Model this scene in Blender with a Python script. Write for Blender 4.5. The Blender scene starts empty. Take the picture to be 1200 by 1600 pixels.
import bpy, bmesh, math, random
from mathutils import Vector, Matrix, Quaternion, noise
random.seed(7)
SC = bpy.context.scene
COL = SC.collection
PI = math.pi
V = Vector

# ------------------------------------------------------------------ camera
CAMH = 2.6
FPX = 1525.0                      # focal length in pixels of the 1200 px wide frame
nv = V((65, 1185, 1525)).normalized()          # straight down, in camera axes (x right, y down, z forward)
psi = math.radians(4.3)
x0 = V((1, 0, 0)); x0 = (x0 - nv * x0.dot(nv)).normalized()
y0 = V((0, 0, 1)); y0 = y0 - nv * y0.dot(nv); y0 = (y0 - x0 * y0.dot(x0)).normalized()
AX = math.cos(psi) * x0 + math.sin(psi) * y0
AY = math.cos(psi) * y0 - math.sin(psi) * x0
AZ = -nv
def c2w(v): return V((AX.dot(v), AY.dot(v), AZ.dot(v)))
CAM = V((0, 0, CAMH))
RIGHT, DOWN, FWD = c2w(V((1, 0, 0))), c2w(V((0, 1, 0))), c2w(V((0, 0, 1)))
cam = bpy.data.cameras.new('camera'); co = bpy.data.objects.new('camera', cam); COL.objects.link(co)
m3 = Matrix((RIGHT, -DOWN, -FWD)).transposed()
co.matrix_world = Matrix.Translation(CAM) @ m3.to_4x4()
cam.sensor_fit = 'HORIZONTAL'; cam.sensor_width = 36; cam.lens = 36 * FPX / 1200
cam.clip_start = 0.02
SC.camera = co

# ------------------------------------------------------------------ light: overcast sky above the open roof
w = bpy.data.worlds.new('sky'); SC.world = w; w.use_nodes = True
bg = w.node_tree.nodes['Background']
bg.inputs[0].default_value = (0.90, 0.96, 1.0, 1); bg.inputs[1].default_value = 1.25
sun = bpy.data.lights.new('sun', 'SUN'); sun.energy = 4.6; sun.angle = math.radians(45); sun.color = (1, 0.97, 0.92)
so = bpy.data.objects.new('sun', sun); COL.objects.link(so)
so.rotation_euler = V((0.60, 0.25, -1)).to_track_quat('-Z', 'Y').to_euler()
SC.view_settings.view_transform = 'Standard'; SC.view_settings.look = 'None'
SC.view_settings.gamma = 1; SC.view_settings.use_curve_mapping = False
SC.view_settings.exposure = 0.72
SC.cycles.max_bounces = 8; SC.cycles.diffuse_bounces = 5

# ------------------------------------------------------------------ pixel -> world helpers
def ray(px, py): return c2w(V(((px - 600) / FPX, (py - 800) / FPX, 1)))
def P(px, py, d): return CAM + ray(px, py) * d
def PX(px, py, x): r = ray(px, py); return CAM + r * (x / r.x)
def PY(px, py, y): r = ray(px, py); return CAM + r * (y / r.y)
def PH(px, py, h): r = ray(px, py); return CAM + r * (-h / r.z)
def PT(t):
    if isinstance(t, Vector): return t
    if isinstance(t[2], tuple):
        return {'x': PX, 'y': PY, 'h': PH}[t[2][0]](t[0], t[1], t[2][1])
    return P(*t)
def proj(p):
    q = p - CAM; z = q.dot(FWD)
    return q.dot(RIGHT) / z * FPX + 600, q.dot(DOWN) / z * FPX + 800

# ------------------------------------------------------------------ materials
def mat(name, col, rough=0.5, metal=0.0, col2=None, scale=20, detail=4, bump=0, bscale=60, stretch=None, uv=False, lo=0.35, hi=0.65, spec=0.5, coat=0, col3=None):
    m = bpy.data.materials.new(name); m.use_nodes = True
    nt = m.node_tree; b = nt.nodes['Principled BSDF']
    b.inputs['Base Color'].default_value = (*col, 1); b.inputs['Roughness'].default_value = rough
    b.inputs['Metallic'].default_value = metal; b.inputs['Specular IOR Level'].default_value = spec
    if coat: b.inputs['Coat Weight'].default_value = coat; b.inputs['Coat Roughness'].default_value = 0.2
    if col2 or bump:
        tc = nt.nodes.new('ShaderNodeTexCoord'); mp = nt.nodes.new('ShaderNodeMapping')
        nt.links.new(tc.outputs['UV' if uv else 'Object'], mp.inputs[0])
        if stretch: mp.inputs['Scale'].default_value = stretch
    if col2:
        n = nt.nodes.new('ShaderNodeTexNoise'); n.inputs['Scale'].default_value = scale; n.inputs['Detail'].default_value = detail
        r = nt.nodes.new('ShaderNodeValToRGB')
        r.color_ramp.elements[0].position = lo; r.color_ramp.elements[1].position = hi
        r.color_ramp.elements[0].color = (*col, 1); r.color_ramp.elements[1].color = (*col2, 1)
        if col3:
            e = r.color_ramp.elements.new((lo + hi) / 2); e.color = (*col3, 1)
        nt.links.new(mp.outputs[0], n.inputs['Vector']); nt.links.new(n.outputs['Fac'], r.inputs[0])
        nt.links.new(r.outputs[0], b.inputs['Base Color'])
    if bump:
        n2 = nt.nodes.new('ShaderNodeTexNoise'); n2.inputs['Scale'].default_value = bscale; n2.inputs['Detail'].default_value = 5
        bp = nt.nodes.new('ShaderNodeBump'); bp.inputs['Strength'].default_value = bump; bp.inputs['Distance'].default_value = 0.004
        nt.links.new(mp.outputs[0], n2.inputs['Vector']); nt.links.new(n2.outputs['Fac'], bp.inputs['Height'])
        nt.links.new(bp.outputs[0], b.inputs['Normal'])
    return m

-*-

- Required work -
Report how many lines in this data include the string "scene", and nothing else.

- Response -
2